* begin Material provided *

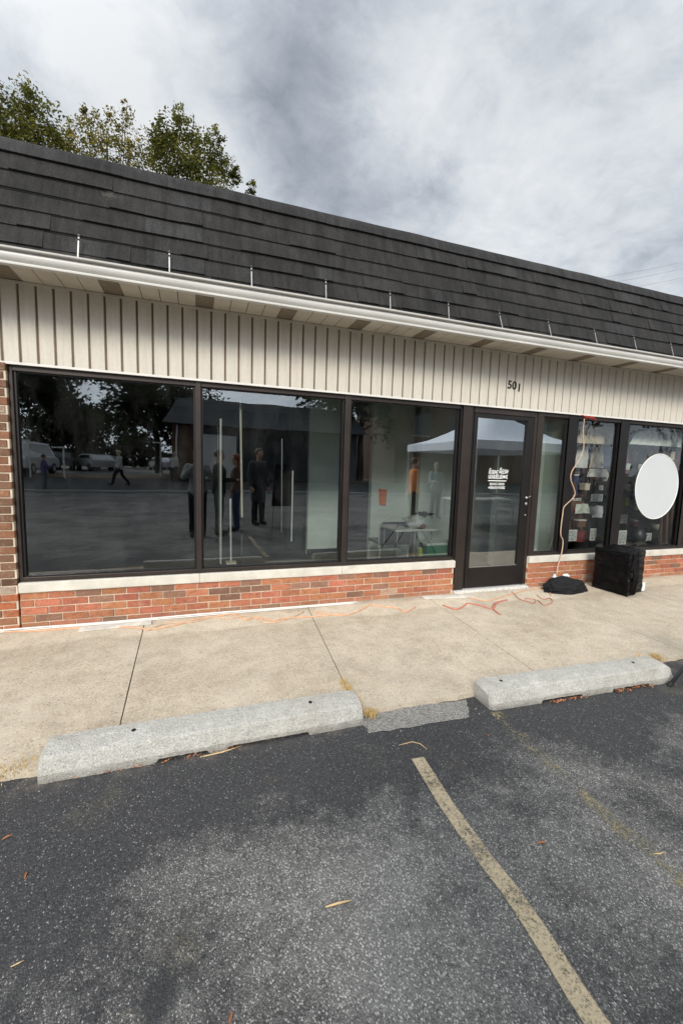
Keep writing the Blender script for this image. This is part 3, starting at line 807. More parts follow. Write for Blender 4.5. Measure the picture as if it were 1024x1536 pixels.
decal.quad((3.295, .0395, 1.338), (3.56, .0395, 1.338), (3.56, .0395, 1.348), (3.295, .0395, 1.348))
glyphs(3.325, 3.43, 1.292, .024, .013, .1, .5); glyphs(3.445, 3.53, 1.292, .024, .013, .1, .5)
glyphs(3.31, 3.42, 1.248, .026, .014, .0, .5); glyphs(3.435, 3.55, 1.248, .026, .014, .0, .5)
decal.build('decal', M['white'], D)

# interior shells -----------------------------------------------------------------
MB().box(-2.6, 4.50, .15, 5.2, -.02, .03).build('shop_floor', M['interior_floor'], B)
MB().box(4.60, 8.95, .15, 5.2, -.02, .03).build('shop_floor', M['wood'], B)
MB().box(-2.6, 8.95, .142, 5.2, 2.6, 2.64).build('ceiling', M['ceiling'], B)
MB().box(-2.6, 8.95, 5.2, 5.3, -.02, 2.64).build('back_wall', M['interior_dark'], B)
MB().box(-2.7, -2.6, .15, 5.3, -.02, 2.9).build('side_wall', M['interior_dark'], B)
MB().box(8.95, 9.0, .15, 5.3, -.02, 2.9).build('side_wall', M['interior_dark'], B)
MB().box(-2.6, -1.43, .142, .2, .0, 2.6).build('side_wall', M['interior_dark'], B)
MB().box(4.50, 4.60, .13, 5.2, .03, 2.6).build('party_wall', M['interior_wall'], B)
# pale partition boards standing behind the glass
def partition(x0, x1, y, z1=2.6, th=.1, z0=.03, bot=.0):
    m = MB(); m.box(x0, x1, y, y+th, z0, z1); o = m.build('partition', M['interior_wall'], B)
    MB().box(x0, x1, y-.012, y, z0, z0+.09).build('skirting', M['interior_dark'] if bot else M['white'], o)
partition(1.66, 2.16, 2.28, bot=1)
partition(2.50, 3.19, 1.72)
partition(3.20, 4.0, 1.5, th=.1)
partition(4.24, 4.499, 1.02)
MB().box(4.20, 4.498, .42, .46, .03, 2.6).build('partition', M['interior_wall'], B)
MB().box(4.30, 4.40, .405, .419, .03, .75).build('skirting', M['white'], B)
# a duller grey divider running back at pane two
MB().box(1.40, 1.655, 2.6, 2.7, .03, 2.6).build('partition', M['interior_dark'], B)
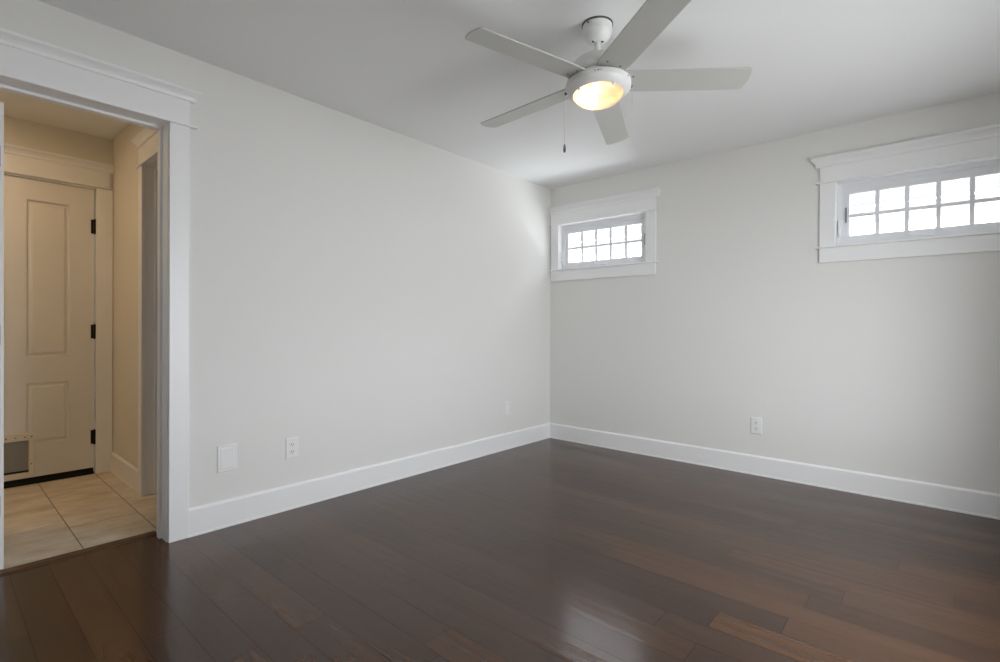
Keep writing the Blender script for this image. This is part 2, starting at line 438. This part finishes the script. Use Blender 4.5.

* end Material provided *

__Problem__.
Exactly as written, return every line of the listing, but not the pictures.

__Task result__.
Keep writing the Blender script for this image. This is part 3, starting at line 807. More parts follow. Write for Blender 4.5. Measure the picture as if it were 1024x1536 pixels.
decal.quad((3.295, .0395, 1.338), (3.56, .0395, 1.338), (3.56, .0395, 1.348), (3.295, .0395, 1.348))
glyphs(3.325, 3.43, 1.292, .024, .013, .1, .5); glyphs(3.445, 3.53, 1.292, .024, .013, .1, .5)
glyphs(3.31, 3.42, 1.248, .026, .014, .0, .5); glyphs(3.435, 3.55, 1.248, .026, .014, .0, .5)
decal.build('decal', M['white'], D)

# interior shells -----------------------------------------------------------------
MB().box(-2.6, 4.50, .15, 5.2, -.02, .03).build('shop_floor', M['interior_floor'], B)
MB().box(4.60, 8.95, .15, 5.2, -.02, .03).build('shop_floor', M['wood'], B)
MB().box(-2.6, 8.95, .142, 5.2, 2.6, 2.64).build('ceiling', M['ceiling'], B)
MB().box(-2.6, 8.95, 5.2, 5.3, -.02, 2.64).build('back_wall', M['interior_dark'], B)
MB().box(-2.7, -2.6, .15, 5.3, -.02, 2.9).build('side_wall', M['interior_dark'], B)
MB().box(8.95, 9.0, .15, 5.3, -.02, 2.9).build('side_wall', M['interior_dark'], B)
MB().box(-2.6, -1.43, .142, .2, .0, 2.6).build('side_wall', M['interior_dark'], B)
MB().box(4.50, 4.60, .13, 5.2, .03, 2.6).build('party_wall', M['interior_wall'], B)
# pale partition boards standing behind the glass
def partition(x0, x1, y, z1=2.6, th=.1, z0=.03, bot=.0):
    m = MB(); m.box(x0, x1, y, y+th, z0, z1); o = m.build('partition', M['interior_wall'], B)
    MB().box(x0, x1, y-.012, y, z0, z0+.09).build('skirting', M['interior_dark'] if bot else M['white'], o)
partition(1.66, 2.16, 2.28, bot=1)
partition(2.50, 3.19, 1.72)
partition(3.20, 4.0, 1.5, th=.1)
partition(4.24, 4.499, 1.02)
MB().box(4.20, 4.498, .42, .46, .03, 2.6).build('partition', M['interior_wall'], B)
MB().box(4.30, 4.40, .405, .419, .03, .75).build('skirting', M['white'], B)
# a duller grey divider running back at pane two
MB().box(1.40, 1.655, 2.6, 2.7, .03, 2.6).build('partition', M['interior_dark'], B)
Keep writing the Blender script for this image. This is part 2, starting at line 438. This part finishes the script. Use Blender 4.5.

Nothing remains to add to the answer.